C’est un Werther de première que nous propose l’Opéra du Rhin en cet après-midi de février… ou de secondes plutôt ! En effet, trois des principaux protagonistes, Pene Pati en Werther, Adèle Charvet en Charlotte et Florian Sempey en Albert, ont opéré leur prise de rôle respective pas plus tard que vendredi à Genève où le spectacle a été étrenné ! Et nous partageons largement l’enthousiasme de notre confrère présent à Genève.
Si Massenet a donné peu de matière à Albert pour briller, Florian Sempey s’en empare et parvient à lui donner un relief inhabituel, quitte à le rendre encore plus antipathique qu’habituellement. Au-delà de l’autorité de son baryton cuivré et de la diction soignée, il faut voir comment il aboie sur « Charlotte » quand elle ne vient pas assez vite à son goût à l’acte 3.

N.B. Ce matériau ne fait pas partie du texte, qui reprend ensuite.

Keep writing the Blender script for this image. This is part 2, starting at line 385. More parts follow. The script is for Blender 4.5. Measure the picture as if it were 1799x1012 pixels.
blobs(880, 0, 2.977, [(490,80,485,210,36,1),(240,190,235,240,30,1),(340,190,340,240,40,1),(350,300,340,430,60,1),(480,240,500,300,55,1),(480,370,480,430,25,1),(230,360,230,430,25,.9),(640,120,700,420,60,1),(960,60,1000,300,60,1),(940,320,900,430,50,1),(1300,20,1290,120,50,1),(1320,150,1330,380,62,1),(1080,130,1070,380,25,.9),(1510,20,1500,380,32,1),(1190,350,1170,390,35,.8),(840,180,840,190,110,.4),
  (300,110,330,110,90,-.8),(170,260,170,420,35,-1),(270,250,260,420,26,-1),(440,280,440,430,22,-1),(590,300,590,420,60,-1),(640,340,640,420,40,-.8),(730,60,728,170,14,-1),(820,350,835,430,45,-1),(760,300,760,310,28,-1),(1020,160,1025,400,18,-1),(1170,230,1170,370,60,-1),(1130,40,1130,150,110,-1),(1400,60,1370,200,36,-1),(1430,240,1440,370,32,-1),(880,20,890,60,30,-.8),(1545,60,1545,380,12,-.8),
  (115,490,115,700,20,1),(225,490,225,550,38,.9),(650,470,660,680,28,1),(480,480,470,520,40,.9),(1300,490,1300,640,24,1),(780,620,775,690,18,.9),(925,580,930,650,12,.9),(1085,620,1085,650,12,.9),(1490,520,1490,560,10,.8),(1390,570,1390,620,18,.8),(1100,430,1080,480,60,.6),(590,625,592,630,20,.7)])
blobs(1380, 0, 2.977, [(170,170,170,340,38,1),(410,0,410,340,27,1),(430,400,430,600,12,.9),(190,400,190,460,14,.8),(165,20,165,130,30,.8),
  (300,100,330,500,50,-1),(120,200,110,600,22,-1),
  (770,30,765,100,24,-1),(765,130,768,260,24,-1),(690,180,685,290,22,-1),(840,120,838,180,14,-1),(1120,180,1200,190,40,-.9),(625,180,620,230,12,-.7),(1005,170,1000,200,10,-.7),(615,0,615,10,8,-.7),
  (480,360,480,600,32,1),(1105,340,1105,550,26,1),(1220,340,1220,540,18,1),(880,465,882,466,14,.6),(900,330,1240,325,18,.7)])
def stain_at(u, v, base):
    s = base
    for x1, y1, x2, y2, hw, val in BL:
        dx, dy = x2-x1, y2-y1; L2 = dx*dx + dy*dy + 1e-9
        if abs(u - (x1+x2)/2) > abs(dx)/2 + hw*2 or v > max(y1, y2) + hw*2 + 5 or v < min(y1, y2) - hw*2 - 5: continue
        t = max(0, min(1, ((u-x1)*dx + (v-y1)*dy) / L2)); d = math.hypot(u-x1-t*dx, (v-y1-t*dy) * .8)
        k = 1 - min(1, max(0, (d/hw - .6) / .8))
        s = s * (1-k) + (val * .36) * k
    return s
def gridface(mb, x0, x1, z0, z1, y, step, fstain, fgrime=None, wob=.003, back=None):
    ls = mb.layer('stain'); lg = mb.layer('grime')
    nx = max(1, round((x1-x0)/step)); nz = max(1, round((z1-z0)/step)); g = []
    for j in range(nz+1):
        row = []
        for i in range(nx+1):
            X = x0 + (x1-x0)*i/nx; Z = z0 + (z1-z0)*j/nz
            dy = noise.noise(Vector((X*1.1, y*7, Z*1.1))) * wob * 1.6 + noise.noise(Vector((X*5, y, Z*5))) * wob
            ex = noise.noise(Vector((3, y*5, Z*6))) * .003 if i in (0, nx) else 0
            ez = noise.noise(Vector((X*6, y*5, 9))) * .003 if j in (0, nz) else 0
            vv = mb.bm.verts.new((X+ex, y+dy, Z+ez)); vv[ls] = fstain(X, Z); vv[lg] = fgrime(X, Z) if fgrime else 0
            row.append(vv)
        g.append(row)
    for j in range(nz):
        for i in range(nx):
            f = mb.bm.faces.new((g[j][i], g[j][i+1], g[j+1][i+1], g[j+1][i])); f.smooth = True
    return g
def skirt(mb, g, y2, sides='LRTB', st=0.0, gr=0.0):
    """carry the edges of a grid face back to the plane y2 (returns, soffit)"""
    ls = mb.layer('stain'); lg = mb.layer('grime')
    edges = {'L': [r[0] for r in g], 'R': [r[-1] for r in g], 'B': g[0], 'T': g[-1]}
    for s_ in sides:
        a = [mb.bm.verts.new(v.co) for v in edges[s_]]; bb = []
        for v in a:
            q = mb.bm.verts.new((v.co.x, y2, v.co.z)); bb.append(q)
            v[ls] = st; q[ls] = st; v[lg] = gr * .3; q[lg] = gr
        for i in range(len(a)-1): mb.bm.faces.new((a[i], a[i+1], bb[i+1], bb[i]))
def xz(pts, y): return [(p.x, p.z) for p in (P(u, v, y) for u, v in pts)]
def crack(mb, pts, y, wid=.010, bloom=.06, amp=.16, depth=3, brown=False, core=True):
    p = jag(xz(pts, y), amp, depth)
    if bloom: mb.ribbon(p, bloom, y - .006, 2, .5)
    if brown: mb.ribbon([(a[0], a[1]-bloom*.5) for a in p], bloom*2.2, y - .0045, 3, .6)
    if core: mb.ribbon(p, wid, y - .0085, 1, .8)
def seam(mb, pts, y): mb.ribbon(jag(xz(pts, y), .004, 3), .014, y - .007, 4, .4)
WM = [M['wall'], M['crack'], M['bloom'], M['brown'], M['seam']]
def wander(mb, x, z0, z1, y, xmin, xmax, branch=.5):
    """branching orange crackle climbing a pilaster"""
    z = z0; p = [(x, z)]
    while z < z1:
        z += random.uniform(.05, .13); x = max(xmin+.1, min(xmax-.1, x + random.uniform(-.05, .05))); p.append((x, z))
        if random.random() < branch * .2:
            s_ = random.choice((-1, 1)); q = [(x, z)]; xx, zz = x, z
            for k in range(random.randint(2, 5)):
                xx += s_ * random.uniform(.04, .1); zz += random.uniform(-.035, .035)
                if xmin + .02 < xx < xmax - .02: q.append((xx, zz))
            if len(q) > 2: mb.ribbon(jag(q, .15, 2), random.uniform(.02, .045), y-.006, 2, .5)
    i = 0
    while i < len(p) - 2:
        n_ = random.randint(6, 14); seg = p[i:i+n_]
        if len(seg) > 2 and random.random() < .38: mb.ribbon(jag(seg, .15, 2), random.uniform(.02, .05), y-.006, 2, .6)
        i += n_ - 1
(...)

Adèle Charvet est une Charlotte intense, très habitée scéniquement. La voix, homogène sur toute la tessiture, possède une clarté qui rend toute sa fraîcheur et sa jeunesse au personnage (qui est supposé avoir une vingtaine d’années). Il ne faut pas rechercher ici des éclats crucifiants dans la scène des lettres dont nous ont gratifié historiquement certaines interprètes, mais la douleur est bien là, intérieure. On regrettera en revanche que le texte se perde parfois.
Le Werther de Pene Pati serait-il un contre sens ? On pourrait en effet s’interroger si la lumière du timbre, caressant et soyeux, est la mieux à même de traduire les tourments du jeune homme torturé. De même, les épisodes les plus dramatiques (« Un autre est son époux ») poussent la voix dans ses retranchements. Pourtant on ne peut que rendre les armes devant l’évidence de cette incarnation. On admire l’usage subtil des mezza voce tour à tour enjôleuses ou sépulcrales, ou les aigus rayonnants (notamment cette exclamazione – aigu pris forte puis diminué avant d’être réamplifié – à l’acte 1). Mais ce qui bouleverse peut-être le plus cet après-midi c’est le soin maniaque porté à la diction, à la scansion, au sens des mots, qui font les grands Werther.
Il n’y a d’ailleurs aucune fausse note dans la distribution réunie autour d’eux.
La Sophie de la soprano québécoise Magali Simard-Galdès est pétillante, au timbre parfaitement juvénile mais sans acidité aucune. Le Bailly de Pierre-Yves Pruvot (un luxe) ainsi que les Schmidt et Johann d’Alix Varenne et Sebastià Peris sont truculents à souhait.
L’orchestre de Chambre de Genève, complété par des étudiants de la Haute École de musique de Genève-Neufchâtel, sous la direction de Marc Leroy-Calatayud, séduit par sa rigueur et l’homogénéité des pupitres, avec un son ouaté dès le prologue. La puissance est parfaitement dosée, ne couvrant jamais les chanteurs. Tout juste regrettera-t-on un léger manque de fondu par moments, qui ne parvient pas à rendre tout à fait le caractère suspendu de la scène au clair de lune.
Les petits chanteurs de la Maîtrise du Conservatoire populaire de Genève sont charmants quand bien même la fatigue se sent en fin de spectacle. Il faut dire qu’ils sont un peu malmenés par le tempo précipité que leur impose le chef à des fins dramatiques lors de leur intervention hors scène à l’acte 4.
Enfin la mise en espace de Loïc Richard réussit, avec très peu de moyens (deux chaises et une table en avant-scène, une passerelle en arrière-scène, quelques accessoires et des éclairages variés) et sans vouloir innover à tout prix, à rendre l’essence du drame. Pas de partition ou de pupitres, les chanteurs jouent ici et on se laisse prendre au jeu et aux voix.